I should end right here, but I’d like to squish in one additional insight.
I’ve been talking about how an awareness of our brain’s misleading thinking can affect us as we go out into the world. The same awareness can help us when we go inward–when we think about ourselves.
Many of us suffer from depression, shame, and anxiety, and the root of much of this is erroneous thinking. We put two and two together, and come up with the idea that we are valueless or flawed, and because of our broken thinking, we have a hard time hearing any ideas or encouragement to correct us in these beliefs.
If any of you are struggling with these, and we all do from time to time, please be aware, that your brain’s fooling you, and to break free of it, you need to do the same thing I talked about earlier. You need to listen to people with a different perspective. You need to talk with someone.

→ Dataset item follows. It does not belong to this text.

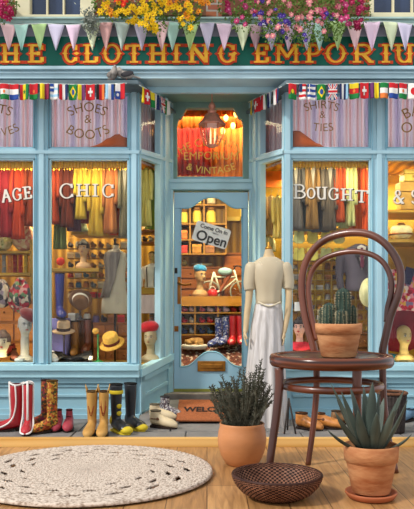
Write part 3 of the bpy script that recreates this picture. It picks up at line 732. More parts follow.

Again, Christians sharing their lives with each other shouldn’t be a new thought for any of us. Hopefully this will give you a little encouragement to do it.
For those interested in these topics, the following resources may be helpful:
Being Wrong: Adventures in the Margin of Error – Although this book (in my opinion) has a subtle anti-Christian bias, it provides a good overview of how error enters our cognitive thought processes.
On Second Thought: Outsmarting Your Mind’s Hard-Wired Habits – Explains how hardwired shortcuts, within our brain, affect our thinking and decision making processes.
The Great Courses: The Foundations of Western Civilization – Describes the distinct nature of Greek, Roman, and Jewish cultures at the time of Christ.